La zone euro a sans surprise approuvé vendredi le plan d'aide à l'Espagne qui prévoit une enveloppe allant jusqu'à 100 milliards d'euros pour recapitaliser ses banques, mais n'a pas réussi à calmer les marchés de plus en plus inquiets de la santé financière du pays.
Signe du climat de tension, la Bourse de Madrid a chuté de 5,82% et les taux d'emprunt de l'Espagne se sont installés vendredi au-dessus de 7%, tout près de leur plus haut niveau historique. De nombreux analystes craignent que le plan d'aide mis sur pied par la zone euro soit déjà insuffisant.
Au cours d'une brève conférence téléphonique, les ministres des Finances de la zone euro ont "à l'unanimité donné leur accord quant à l'aide financière pour recapitaliser les banques espagnoles, a indiqué l'Eurogroupe.
"Fournir un prêt à l'Espagne est nécessaire pour garantir la stabilité financière de la zone euro dans son ensemble", ont-ils plaidé.
Ce sauvetage est le quatrième depuis le début de la crise de l'euro fin 2009. Il est inédit sur la forme, car il ne concerne que le secteur bancaire, contrairement à l'aide dont ont bénéficié la Grèce, l'Irlande et le Portugal.
Dans le détail, l'aide proviendra du Fonds de soutien de la zone euro (FESF) puis du Mécanisme de stabilité (MES), appelé à lui succéder rapidement.
Les montants précis dont auront besoin les banques seront connus après la publication d'un audit à la rentrée. D'ici là, la zone euro a promis de débloquer 30 milliards fin juillet et de le mettre de côté, en cas d'urgence.
En contrepartie, la zone euro va imposer à l'Espagne des conditions strictes qui se "concentreront" sur le secteur financier. Les banques espagnoles devront notamment présenter des plans de restructuration et mettre à l'écart leurs actifs douteux dans une structure de défaisance, ou "bad bank".
La régulation et la supervision bancaire devront également être renforcées.
Cela passera par de possibles inspections de Bruxelles dans tout établissement financier espagnol, selon le mémorandum qui établit les conditions de l'aide rendu public vendredi. Il doit être signé lundi.
Autre exigence, Madrid doit "respecter ses engagements pour corriger son déficit excessif de manière significative d'ici 2014 et appliquer les recommandations" macroéconomiques de Bruxelles, a souligné le commissaire européen chargé des Affaires économiques, Olli Rehn. Les progrès sur ce point "seront suivis de près et régulièrement", a prévenu l'Eurogroupe.

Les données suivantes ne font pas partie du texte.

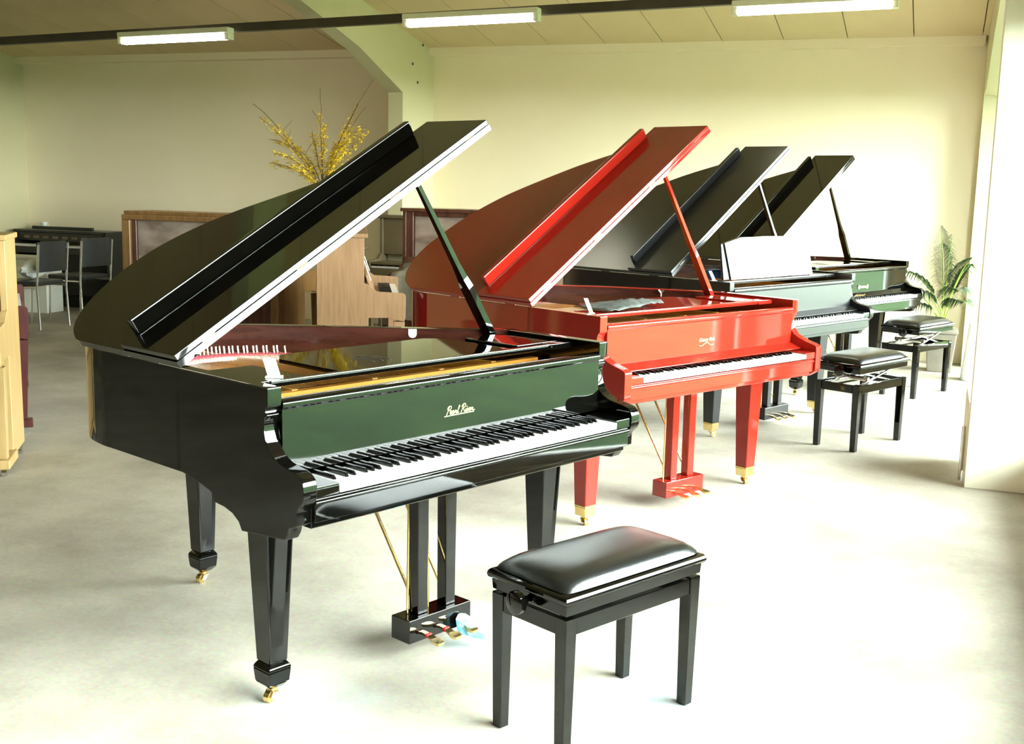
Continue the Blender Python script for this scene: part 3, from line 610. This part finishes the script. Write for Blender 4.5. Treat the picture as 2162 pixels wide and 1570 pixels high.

"Ce n'est que grâce à une action sur tous ces fronts que l'Espagne peut créer la stabilité financière et l'économie dynamique et compétitive capables de faire reculer le chômage de manière constante et durable", a insisté M. Rehn.
Madrid avait jusqu'ici tout fait pour ne pas obtenir une aide sur le modèle de ses voisins grecs ou portugais, de peur de se voir imposer des plans de rigueur drastiques et une surveillance de ses bailleurs de fonds.
La directrice générale du Fonds monétaire international (FMI), Christine Lagarde, a elle estimé que "la mise en oeuvre de ces mesures contribuerait à renforcer considérablement le système financier espagnol, ce qui sera une étape essentielle pour faire revenir la croissance et la prospérité dans le pays".
Afin de se conformer aux exigences de Bruxelles, le gouvernement du conservateur Mariano Rajoy vient d'imposer au pays de nouveaux sacrifices afin de récupérer 65 milliards d'euros. Ce qui a provoqué la colère de la rue.
Jeudi soir, une marée humaine a envahi le centre de Madrid, pour dire non au nouveau plan de rigueur qui impose de sévères coupes budgétaires.
La recapitalisation des banques risque d'être un fardeau supplémentaire pour la population espagnole. Le mémorandum insiste sur la nécessité de "minimiser le coût d'une restructuration des banques pour le contribuable", tout en souhaitant que les autorités locales imposent des mesures pour que les créanciers qui ne sont pas prioritaires et les actionnaires des banques acceptent de subir des pertes. Ce qui pourrait concerner un échantillon important de la population.
Après cet Eurogroupe téléphonique, les ministres devraient se retrouver prochainement, probablement début septembre, pour se pencher sur l'aide à la Grèce et une assistance à Chypre, qui a également demandé une aide financière.